• **DATA SUPPLIED**:

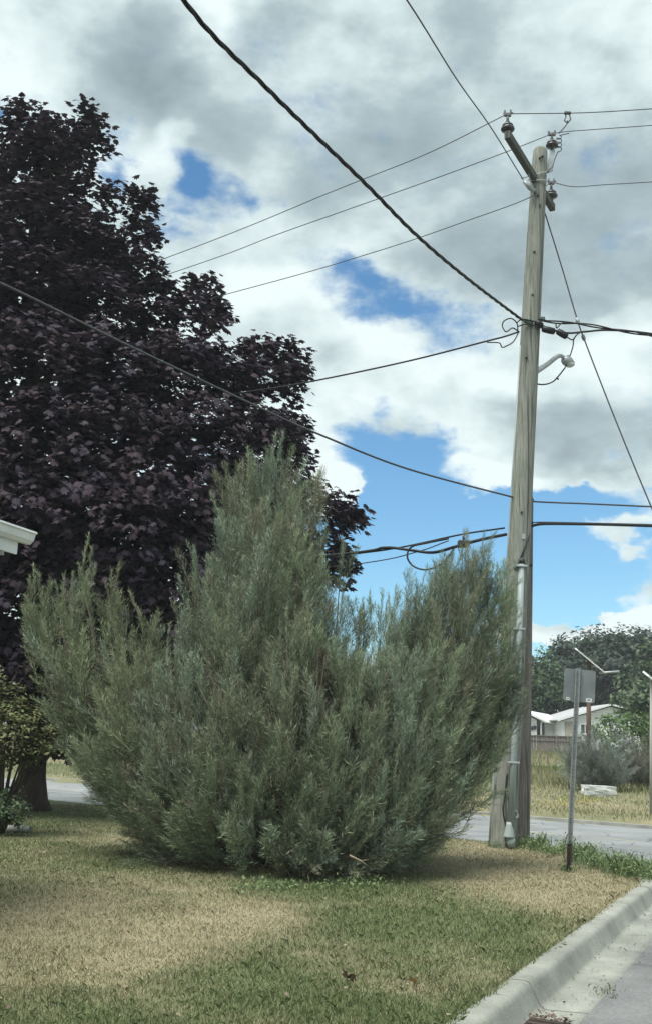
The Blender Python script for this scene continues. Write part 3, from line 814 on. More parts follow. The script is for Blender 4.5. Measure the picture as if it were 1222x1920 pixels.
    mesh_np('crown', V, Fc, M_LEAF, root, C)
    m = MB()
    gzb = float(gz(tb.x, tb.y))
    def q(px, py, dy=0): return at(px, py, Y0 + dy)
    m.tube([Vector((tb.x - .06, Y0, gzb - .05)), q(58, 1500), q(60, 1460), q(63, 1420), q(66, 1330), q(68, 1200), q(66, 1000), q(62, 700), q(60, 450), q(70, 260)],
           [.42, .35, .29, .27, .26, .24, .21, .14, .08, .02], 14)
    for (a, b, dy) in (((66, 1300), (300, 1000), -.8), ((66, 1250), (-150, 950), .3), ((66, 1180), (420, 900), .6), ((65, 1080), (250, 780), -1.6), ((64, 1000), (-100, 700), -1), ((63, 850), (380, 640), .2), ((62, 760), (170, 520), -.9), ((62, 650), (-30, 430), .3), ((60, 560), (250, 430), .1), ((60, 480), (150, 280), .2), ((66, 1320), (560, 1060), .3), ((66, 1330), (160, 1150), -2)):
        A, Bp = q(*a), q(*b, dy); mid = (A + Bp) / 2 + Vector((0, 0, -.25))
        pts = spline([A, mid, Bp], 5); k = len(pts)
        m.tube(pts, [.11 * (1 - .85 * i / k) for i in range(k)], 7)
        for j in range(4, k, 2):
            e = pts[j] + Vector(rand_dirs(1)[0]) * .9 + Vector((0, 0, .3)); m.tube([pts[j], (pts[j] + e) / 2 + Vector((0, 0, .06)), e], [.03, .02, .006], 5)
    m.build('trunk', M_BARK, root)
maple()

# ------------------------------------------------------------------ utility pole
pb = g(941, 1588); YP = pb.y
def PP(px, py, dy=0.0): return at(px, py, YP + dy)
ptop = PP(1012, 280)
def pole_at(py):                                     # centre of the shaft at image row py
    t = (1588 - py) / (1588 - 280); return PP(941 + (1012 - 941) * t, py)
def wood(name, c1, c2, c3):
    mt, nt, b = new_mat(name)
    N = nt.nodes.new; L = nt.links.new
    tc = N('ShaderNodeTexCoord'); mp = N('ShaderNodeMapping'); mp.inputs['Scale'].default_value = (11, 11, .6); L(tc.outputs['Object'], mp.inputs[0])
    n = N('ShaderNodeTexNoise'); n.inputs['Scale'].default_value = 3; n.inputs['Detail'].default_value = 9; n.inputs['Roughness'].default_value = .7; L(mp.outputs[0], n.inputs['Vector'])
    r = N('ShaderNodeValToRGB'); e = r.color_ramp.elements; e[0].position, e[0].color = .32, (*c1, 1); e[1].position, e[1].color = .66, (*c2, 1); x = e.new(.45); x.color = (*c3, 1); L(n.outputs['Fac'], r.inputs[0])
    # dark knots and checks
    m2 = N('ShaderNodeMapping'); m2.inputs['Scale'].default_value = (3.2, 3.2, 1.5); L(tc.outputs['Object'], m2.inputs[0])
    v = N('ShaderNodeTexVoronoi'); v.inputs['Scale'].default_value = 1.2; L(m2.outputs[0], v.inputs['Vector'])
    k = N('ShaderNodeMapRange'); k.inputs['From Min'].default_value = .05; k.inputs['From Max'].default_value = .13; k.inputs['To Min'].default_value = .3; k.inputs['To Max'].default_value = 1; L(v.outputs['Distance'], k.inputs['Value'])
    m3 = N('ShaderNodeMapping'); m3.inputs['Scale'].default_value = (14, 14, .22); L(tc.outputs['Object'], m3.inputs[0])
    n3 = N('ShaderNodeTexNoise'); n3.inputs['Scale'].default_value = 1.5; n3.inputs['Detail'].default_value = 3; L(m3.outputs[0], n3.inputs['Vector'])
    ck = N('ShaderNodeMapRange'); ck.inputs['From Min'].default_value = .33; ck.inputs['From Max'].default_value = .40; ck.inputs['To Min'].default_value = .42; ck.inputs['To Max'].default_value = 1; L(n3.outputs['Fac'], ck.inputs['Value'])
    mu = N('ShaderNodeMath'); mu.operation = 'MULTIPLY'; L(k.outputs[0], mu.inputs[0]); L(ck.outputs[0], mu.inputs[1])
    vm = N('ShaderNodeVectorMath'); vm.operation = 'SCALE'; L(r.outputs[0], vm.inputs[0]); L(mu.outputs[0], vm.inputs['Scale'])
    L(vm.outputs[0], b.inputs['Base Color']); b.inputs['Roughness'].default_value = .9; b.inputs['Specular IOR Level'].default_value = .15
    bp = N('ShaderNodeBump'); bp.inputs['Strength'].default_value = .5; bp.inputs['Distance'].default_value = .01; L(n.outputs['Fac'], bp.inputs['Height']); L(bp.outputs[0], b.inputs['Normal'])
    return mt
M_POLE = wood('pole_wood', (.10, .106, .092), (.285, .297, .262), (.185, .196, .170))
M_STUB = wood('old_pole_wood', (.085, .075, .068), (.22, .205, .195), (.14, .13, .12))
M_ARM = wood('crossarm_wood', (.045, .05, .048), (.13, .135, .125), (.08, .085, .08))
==
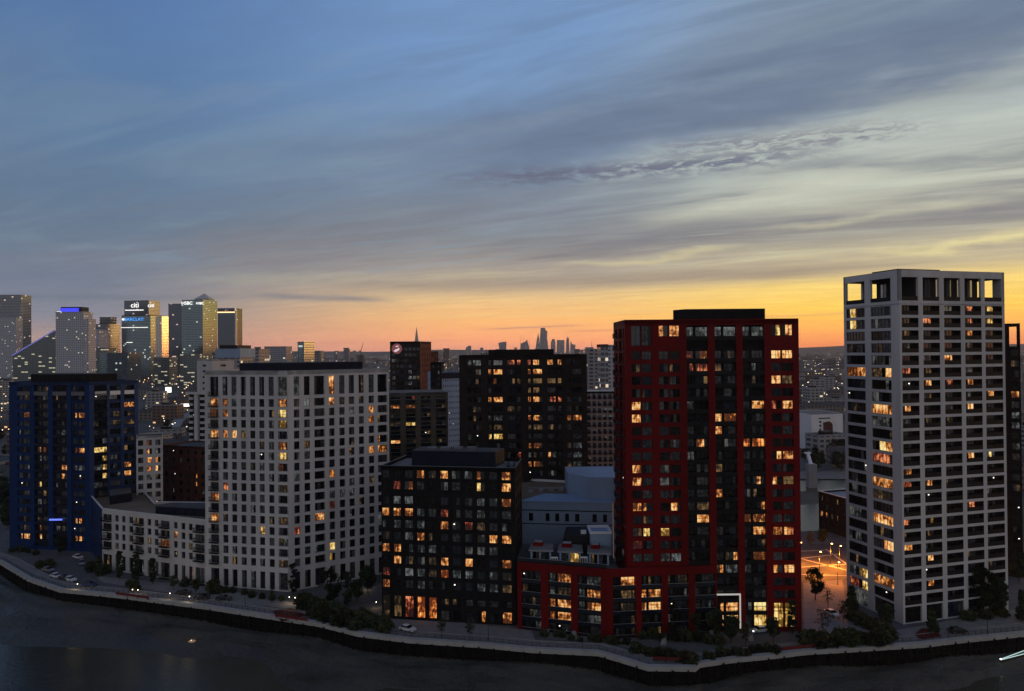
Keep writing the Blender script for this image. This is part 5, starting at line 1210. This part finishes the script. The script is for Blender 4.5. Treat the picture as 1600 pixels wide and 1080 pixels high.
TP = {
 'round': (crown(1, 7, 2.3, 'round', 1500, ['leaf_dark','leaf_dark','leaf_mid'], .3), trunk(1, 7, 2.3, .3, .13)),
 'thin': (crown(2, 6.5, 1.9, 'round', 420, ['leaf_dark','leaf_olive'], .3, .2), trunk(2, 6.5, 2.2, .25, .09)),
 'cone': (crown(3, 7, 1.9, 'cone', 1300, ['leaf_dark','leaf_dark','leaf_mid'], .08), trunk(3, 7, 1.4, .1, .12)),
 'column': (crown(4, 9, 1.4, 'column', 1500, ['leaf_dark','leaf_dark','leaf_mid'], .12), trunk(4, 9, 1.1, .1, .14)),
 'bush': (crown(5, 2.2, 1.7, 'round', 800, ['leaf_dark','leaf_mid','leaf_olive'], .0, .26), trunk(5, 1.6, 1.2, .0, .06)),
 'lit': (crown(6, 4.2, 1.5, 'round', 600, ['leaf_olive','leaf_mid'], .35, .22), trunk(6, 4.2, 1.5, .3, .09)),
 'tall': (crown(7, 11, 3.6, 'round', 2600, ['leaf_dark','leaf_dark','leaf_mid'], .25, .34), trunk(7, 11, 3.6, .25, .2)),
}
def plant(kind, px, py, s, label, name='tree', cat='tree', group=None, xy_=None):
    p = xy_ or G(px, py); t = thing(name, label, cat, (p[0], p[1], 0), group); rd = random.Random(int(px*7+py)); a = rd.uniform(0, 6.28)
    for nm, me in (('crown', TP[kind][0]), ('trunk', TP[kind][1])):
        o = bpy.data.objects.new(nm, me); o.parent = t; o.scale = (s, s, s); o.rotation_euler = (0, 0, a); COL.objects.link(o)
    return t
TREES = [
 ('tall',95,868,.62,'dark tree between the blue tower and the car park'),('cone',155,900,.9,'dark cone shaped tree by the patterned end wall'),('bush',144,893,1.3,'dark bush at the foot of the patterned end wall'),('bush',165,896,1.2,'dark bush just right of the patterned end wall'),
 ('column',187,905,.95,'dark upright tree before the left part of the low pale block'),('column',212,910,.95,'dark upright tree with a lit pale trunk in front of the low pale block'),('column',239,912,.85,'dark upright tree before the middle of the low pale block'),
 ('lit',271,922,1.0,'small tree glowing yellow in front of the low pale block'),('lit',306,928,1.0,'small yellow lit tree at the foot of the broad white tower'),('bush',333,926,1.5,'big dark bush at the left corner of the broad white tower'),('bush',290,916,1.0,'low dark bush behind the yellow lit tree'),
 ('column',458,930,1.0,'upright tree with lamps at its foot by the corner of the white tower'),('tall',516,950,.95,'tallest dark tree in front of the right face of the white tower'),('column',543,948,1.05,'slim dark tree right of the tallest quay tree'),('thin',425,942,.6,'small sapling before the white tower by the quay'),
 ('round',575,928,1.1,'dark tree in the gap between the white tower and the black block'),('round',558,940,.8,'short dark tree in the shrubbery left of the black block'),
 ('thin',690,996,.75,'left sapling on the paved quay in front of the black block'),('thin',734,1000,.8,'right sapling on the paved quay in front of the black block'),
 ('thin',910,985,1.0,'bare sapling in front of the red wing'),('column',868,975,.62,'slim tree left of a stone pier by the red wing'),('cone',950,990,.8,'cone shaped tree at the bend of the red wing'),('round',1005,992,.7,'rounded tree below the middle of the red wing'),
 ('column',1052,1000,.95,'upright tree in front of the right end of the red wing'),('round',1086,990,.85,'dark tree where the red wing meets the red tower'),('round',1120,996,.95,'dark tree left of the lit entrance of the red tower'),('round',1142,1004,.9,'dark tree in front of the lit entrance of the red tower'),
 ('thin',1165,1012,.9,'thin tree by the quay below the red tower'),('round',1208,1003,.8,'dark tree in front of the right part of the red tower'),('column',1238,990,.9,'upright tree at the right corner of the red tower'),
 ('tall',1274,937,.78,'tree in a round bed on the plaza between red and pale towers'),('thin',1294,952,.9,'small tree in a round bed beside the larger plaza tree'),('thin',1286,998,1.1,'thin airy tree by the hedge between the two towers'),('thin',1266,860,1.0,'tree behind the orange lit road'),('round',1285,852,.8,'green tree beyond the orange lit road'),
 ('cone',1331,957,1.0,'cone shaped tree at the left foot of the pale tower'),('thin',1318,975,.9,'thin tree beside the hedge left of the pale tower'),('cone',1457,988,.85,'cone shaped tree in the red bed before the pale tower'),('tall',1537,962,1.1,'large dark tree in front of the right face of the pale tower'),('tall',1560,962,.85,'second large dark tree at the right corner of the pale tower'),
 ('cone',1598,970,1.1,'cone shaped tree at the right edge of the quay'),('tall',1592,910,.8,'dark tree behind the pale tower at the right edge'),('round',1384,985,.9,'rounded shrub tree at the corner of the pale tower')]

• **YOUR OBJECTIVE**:
Every line that holds the word "pixels" should be extracted.

• **SOLUTION BELOW**:
The Blender Python script for this scene continues. Write part 3, from line 814 on. More parts follow. The script is for Blender 4.5. Measure the picture as if it were 1222x1920 pixels.
Keep writing the Blender script for this image. This is part 5, starting at line 1210. This part finishes the script. The script is for Blender 4.5. Treat the picture as 1600 pixels wide and 1080 pixels high.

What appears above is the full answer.